On 10 Feb 2000 11:41:53 +0100, Francois Felix Ingrand <felix(_at_)laas(_dot_)fr>
wrote:
:0
* ^Delivered-To:(_dot_)*(_at_)foo\(_dot_)com
{
DELIVERED=`formail -xDelivered-To:`
:0 fh
| formail -i "Delivered-To:"
:0
* $DELIVERED matches bar(_at_)foo(_dot_)com
! a
* $DELIVERED matches bloo(_at_)foo(_dot_)com
:0
! b
...
}
So my basic question is: can I have a rule to match a procmail variable
against a regexp.
Yes, and the solution is slightly simpler than what you have, although
the syntax is a bit awkward.
The key to it all is the \/ grabbing operator.
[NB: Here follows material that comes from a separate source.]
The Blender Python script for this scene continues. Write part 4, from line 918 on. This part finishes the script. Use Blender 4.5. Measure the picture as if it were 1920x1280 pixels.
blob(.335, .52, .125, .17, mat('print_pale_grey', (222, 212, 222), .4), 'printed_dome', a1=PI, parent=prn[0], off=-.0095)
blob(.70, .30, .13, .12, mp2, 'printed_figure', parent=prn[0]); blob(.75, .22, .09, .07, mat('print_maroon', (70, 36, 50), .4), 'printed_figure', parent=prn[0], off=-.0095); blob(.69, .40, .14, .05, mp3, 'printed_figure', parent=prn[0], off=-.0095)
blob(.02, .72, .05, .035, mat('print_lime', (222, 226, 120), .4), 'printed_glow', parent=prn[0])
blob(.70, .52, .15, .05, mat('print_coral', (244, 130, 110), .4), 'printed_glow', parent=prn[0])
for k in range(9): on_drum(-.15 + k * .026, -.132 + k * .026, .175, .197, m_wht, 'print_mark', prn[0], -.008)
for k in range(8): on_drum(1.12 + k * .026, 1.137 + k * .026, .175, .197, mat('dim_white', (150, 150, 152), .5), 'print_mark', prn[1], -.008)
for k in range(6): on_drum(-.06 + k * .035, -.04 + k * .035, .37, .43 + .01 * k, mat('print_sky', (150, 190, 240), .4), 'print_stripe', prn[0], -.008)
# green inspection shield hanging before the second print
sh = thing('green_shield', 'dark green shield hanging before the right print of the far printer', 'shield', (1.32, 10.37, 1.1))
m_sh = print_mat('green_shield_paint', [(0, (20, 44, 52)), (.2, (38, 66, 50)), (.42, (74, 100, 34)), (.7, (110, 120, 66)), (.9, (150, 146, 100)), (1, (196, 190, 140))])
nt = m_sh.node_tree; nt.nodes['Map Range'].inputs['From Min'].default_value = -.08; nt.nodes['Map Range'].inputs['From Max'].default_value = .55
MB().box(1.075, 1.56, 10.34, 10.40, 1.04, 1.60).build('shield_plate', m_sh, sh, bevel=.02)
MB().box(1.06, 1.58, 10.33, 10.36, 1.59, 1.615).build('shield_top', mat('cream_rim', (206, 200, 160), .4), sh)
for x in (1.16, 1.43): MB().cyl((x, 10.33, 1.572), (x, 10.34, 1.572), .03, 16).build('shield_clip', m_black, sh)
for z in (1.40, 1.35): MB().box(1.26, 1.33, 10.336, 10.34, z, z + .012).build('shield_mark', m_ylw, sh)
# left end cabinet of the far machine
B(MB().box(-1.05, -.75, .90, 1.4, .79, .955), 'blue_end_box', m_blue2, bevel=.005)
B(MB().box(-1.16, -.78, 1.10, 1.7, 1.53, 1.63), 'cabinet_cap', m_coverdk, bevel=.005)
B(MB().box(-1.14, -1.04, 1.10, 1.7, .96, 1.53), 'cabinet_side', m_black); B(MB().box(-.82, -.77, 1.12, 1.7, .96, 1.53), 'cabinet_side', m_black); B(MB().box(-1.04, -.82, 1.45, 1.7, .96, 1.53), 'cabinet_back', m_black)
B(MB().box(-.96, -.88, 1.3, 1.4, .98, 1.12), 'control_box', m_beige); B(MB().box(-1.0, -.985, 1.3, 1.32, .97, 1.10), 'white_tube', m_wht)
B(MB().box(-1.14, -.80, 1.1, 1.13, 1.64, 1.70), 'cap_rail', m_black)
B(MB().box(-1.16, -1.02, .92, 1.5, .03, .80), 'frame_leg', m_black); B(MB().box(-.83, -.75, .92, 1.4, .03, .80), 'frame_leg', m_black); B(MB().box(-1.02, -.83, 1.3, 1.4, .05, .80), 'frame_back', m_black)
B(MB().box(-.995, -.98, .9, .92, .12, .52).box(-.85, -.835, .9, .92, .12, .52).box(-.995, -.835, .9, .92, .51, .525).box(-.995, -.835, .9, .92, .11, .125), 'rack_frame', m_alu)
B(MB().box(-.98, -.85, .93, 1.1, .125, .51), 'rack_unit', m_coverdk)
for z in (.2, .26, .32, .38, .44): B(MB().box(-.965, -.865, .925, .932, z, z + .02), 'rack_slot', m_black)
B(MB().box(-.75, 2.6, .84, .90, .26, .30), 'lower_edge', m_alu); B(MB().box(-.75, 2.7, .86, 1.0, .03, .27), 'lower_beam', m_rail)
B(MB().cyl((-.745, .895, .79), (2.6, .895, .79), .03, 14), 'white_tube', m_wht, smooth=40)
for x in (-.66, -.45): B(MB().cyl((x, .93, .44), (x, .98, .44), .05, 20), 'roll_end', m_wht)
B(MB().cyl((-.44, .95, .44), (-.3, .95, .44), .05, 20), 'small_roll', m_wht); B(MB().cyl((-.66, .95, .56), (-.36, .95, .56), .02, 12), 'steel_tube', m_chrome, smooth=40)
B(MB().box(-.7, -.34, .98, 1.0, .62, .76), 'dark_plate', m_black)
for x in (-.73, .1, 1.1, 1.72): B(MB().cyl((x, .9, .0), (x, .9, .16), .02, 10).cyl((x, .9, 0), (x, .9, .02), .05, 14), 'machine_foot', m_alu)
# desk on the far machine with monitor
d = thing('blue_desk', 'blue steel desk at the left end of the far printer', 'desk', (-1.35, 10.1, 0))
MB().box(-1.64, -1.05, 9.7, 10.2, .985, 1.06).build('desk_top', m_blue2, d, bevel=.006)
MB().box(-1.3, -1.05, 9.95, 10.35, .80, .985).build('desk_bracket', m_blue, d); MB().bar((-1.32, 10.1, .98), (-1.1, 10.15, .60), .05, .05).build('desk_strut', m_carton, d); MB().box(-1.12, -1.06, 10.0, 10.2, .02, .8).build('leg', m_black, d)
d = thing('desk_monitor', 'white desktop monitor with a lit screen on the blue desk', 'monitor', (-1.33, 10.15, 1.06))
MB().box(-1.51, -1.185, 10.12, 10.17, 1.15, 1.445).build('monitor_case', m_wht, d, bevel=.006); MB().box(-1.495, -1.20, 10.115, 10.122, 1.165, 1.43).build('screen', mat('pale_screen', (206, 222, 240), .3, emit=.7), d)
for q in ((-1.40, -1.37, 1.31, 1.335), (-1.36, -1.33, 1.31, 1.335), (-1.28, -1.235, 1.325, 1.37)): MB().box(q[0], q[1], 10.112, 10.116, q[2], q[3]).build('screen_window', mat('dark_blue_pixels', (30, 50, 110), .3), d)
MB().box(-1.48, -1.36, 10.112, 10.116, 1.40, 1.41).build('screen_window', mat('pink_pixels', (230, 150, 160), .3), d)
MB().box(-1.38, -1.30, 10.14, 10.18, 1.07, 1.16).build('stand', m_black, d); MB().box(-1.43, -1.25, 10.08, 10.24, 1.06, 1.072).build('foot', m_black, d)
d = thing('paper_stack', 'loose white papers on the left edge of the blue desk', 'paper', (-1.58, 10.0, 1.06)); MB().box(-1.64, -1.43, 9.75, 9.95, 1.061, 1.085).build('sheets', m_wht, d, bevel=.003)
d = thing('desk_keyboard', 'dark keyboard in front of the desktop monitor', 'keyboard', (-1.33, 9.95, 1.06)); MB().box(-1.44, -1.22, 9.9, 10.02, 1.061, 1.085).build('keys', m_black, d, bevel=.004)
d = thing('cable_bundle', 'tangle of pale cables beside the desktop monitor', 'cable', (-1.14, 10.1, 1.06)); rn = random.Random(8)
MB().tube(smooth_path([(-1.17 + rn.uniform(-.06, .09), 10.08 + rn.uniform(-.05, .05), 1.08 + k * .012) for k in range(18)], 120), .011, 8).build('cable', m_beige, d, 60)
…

With that, we don't
need the call to formail, and if we turn your pseudocode into actual
Procmail syntax, we get
:0 # The \/ says, "if we have a match, save the part that follows"
* ^Delivered-To:[ ]*\/[^ ]+(_at_)foo\(_dot_)com
{
# The string that matched the regex after \/ is now in $MATCH
# Keep a copy in DELIVERED
DELIVERED=$MATCH
# Rename the Delivered-To: field to Old-Delivered-To:
:0fwh # added a w flag -- always a good idea
| formail -i "Delivered-To:"
# Now deliver according to what was in Delivered-To:
:0
* DELIVERED ?? bar(_at_)foo\(_dot_)com
! a
:0
* DELIVERED ?? bloo(_at_)foo(_dot_)com
! b
...
}
If your upstream can guarantee that there will always be a
Delivered-To: and that it will always contain something predictable,
this is a valid and working way to use a single account (such as a POP
account) for multiple recipients. Even if the recipient was Bcc:ed,
the Delivered-To: header should contain the correct recipient address.
(The above solution does not work correctly if there can be several
Delivered-To: headers in a single message, signifying that it should
be passed on to several users. Probably these should be exploded into
separate messages already at the upstream, and each should have a
single Delivered-To: header. You may want to try to verify that this
is indeed how it works in your case.)
The canonical example of grabbing a field and comparing it to
something is probably the rule for rejecting spam by comparing From:
to Reply-To: (discarding any matches as probable spam). You should be
able to find that in the list's archives.